Question

Solenoid A has total number of turns N length L and diameter D. Solenoid B has total number of turns 2N, length 2L and diameter 2D. Inductance of solenoid A is

8 times inductance of solenoid B
1/4 of inductance of solenoid B
same as inductance of solenoid B
1/8 of inductance of solenoid B
four times of inductance of solenoid B

Answer 1

Hi there!

We can begin by calculating the inductance of a solenoid.

Recall:

`L = (\Phi _B)/(i)`

L = Inductance (H)
φ = Magnetic Flux (Wb)

i = Current (A)

We can solve for the inductance of a solenoid. We know that its magnetic field is equivalent to:

`B = \mu _0 (N)/(L)i`

And that the magnetic flux is equivalent to:

`\Phi _B = \int B \cdot dA = B \cdot A`

Thus, the magnetic flux is equivalent to:

`\Phi _B = \mu _0 (N)/(L)iA`

The area for the solenoid is the # of loops multiplied by the cross-section area, so:

`A_(total)= N * A`

`\Phi _B = \mu _0 (N^2)/(L)iA`

Using this equation, we can find how it would change if the given parameters are altered:

`\Phi_B ' = \mu_0 ((2N)^2)/(2L) i * 4A`

**The area will quadruple since a circle's area is 2-D, and you are doubling its diameter.

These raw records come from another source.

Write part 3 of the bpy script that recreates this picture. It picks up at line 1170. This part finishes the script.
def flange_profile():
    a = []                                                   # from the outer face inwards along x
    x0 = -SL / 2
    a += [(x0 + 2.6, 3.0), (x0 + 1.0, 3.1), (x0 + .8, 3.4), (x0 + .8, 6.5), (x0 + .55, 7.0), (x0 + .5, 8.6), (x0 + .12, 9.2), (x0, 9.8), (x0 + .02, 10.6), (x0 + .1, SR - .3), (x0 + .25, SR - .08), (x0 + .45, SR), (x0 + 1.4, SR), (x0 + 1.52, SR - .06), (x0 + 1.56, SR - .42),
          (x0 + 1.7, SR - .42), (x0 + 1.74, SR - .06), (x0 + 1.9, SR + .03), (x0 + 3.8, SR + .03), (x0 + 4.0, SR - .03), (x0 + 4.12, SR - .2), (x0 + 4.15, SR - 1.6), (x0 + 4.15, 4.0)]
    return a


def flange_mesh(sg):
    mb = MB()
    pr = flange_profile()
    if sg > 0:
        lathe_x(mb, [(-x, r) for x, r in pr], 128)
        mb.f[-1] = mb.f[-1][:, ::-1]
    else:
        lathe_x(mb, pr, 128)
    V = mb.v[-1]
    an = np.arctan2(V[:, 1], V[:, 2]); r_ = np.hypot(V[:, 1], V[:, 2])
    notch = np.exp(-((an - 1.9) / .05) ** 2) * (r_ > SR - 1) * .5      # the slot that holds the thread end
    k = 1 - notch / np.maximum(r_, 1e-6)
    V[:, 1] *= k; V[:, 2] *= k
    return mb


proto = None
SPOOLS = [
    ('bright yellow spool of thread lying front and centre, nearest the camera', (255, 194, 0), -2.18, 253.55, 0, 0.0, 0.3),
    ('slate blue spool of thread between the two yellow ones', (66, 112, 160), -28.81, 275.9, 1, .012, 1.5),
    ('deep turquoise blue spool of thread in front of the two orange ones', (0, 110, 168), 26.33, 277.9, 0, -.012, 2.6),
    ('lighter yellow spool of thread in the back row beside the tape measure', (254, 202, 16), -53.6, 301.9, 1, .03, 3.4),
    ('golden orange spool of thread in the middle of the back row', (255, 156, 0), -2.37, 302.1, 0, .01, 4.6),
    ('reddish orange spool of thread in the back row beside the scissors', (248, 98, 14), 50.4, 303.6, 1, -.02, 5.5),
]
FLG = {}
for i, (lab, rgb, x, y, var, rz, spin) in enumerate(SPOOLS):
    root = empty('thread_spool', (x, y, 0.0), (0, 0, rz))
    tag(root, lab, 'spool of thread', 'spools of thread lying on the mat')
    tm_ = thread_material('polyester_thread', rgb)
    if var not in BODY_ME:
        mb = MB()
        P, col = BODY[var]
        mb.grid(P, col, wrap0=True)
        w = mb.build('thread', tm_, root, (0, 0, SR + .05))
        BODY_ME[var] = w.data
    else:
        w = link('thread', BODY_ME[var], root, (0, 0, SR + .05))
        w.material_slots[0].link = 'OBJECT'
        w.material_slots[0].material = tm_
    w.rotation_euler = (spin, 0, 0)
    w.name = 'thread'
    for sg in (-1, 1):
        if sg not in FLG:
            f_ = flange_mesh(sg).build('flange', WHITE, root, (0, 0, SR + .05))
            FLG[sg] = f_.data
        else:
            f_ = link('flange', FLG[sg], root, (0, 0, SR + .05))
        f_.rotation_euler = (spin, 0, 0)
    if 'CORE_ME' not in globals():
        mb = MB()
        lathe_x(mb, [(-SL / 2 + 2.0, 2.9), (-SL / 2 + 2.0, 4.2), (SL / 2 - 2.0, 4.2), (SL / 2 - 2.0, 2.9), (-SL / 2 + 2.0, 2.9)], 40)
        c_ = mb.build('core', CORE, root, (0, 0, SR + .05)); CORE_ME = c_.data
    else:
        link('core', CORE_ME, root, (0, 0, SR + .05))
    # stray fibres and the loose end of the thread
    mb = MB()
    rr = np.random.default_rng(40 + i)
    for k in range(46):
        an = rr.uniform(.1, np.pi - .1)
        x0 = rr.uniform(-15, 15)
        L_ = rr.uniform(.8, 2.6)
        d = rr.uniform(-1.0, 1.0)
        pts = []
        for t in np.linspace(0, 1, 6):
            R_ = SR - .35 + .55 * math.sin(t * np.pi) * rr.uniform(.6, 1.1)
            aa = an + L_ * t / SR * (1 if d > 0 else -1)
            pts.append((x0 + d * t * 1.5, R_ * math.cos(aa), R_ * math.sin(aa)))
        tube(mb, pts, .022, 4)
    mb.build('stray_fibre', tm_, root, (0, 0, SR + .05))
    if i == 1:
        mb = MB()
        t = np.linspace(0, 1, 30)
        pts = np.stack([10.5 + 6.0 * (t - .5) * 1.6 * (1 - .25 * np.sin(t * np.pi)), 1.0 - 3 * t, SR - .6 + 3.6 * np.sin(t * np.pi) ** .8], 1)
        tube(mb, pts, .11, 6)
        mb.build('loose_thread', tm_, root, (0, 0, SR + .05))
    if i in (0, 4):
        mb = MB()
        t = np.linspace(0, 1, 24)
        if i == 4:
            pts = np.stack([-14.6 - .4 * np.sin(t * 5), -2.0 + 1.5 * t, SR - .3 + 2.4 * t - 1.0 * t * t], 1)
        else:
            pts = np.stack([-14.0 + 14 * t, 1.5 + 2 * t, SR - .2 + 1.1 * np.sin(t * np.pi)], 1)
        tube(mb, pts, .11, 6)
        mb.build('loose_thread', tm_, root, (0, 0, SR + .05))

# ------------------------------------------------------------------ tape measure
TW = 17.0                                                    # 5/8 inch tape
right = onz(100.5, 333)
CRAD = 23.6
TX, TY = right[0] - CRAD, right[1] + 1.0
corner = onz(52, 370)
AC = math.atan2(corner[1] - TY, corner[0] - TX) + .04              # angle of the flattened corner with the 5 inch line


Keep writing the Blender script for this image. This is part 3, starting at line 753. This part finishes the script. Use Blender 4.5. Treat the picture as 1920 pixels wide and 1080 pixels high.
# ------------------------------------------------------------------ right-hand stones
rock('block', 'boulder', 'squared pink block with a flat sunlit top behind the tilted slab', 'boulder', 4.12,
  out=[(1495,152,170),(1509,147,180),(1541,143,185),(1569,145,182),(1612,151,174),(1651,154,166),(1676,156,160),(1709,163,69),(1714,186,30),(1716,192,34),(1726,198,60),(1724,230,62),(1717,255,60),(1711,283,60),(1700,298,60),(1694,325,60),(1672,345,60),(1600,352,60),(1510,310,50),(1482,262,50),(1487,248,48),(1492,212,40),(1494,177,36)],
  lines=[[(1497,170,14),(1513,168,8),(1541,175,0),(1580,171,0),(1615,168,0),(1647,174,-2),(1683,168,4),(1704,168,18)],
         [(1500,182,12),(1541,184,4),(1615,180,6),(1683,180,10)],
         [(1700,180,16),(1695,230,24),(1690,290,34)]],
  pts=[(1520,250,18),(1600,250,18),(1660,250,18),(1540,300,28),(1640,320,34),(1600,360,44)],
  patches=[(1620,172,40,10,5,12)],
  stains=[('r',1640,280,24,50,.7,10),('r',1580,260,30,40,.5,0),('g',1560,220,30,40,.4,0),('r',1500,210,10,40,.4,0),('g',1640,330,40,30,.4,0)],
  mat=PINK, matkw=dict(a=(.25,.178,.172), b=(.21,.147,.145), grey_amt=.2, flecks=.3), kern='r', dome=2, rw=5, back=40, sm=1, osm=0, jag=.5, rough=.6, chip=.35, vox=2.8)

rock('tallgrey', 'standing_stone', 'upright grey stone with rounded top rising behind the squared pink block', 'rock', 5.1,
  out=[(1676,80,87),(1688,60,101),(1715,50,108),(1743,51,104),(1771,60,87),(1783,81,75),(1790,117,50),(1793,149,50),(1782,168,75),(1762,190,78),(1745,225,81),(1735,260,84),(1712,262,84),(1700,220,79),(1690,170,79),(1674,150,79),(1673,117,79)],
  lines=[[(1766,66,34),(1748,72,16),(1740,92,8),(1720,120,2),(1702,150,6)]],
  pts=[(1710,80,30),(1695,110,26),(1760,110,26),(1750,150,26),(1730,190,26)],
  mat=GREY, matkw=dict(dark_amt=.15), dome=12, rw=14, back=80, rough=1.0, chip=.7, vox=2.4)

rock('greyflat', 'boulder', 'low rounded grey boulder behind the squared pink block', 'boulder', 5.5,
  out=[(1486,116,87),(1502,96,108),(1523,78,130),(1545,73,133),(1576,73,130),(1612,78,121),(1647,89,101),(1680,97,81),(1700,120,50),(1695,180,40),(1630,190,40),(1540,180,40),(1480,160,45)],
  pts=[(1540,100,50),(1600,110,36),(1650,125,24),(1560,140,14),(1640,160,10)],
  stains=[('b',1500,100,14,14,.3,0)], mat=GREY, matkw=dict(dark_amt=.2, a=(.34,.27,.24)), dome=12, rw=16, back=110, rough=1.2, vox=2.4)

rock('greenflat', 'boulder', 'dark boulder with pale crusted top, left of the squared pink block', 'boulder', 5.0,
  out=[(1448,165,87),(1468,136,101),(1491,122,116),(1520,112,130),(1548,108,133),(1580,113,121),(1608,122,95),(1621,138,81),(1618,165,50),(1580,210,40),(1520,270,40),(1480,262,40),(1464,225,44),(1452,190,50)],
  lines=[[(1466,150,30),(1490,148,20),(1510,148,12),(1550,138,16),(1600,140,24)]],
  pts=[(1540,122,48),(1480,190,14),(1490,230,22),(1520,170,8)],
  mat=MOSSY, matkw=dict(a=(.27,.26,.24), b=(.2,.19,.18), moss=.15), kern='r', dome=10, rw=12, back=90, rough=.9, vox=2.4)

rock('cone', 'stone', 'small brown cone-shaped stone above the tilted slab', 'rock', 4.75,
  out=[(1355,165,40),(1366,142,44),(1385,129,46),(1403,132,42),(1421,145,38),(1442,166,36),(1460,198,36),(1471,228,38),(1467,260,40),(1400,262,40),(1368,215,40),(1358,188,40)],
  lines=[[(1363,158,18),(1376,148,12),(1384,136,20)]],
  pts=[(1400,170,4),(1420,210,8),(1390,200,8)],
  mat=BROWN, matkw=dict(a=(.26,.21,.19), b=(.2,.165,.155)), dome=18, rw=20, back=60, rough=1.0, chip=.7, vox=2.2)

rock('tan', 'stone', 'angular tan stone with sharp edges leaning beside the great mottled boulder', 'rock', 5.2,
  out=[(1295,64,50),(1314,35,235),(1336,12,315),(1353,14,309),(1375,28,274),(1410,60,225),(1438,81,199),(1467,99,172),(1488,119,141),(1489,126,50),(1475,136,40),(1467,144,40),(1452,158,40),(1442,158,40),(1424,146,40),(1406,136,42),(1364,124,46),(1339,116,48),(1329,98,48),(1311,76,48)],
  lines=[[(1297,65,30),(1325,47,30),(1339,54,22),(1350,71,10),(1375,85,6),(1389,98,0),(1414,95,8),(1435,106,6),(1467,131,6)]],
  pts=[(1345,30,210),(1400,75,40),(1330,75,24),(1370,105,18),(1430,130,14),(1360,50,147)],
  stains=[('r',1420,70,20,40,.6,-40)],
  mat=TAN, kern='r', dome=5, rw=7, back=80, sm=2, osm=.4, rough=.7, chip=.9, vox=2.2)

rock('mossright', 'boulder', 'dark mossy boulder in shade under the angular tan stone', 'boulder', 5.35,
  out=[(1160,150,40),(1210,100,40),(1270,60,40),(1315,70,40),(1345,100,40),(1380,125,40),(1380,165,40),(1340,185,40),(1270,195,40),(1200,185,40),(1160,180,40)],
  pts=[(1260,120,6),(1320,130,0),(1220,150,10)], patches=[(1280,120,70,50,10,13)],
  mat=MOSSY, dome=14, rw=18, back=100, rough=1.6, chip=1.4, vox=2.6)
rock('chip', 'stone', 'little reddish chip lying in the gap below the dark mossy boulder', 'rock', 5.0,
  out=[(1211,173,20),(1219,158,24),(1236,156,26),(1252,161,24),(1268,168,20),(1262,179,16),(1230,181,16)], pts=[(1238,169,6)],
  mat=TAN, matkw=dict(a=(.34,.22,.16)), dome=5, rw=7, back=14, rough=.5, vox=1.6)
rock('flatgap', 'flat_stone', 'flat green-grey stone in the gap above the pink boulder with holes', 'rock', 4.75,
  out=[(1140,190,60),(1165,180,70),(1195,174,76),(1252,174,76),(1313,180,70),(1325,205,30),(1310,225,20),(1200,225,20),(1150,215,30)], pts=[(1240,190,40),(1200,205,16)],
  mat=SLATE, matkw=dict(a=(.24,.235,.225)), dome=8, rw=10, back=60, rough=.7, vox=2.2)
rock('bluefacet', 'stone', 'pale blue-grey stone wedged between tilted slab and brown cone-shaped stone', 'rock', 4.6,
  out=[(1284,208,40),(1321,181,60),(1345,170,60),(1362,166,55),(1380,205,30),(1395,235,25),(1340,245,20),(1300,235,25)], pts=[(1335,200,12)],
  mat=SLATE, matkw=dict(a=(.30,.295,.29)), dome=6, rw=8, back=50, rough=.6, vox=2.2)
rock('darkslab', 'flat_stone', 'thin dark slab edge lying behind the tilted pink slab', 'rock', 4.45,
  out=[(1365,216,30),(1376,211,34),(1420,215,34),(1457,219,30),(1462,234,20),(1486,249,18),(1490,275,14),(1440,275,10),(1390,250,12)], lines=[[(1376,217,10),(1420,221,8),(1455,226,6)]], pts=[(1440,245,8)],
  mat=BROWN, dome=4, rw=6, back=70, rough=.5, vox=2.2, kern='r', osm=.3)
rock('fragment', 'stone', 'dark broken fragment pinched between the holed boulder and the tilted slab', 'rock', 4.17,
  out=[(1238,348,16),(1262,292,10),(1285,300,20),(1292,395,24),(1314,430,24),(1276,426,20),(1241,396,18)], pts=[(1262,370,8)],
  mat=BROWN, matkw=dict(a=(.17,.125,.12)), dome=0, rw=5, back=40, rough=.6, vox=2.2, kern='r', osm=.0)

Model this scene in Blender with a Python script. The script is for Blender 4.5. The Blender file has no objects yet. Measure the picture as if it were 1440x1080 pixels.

`\Phi'_B = (4)/(2) * 4(\mu_0 (N)/(L)iA) = 8\mu_0 (N)/(L)iA`

Thus, Solenoid B is 8 times as large as Solenoid A.

Solenoid A is 1/8 of the inductance of solenoid B.

Answer 2

∴Inductance of solenoid A is
`\frac18` of inductance of solenoid B.

Step-by-step explanation:

Inductance of a solenoid is

`L=N\frac\phi I`

`=N(B.A)/(I)`

`=N(\mu_0NI)/(l.I)A`

`=(\mu_0N^2A)/(l)`

`=(\mu_0N^2)/(l).\pi(\frac d2)^2`

`=\mu_0\pi(N^2d^2)/(4l)`

N= number of turns

`l` = length of the solenoid

d= diameter of the solenoid

A=cross section area

B=magnetic induction

`\phi` = magnetic flux

`I`= Current

Given that, Solenoid A has total number of turns N, length L and diameter D

The inductance of solenoid A is

`=\mu_0\pi(N^2D^2)/(4L)`

Solenoid B has total number of turns 2N, length 2L and diameter 2D

The inductance of solenoid B is

`=\mu_0\pi((2N)^2(2D)^2)/(4.2L)`

`=\mu_0\pi(16 N^2D^2)/(4.2L)`

Therefore,

`\frac {\textrm{Inductance of A}}{\textrm{Inductance of B}}=(\mu_0\pi(N^2D^2)/(4L))/(\mu_0\pi(16 N^2D^2)/(4.2L))`

`\Rightarrow \frac {\textrm{Inductance of A}}{\textrm{Inductance of B}}=\frac18`

`\Rightarrow {\textrm{Inductance of A}}=\frac18* {\textrm{Inductance of B}}`

∴Inductance of solenoid A is
`\frac18` of inductance of solenoid B.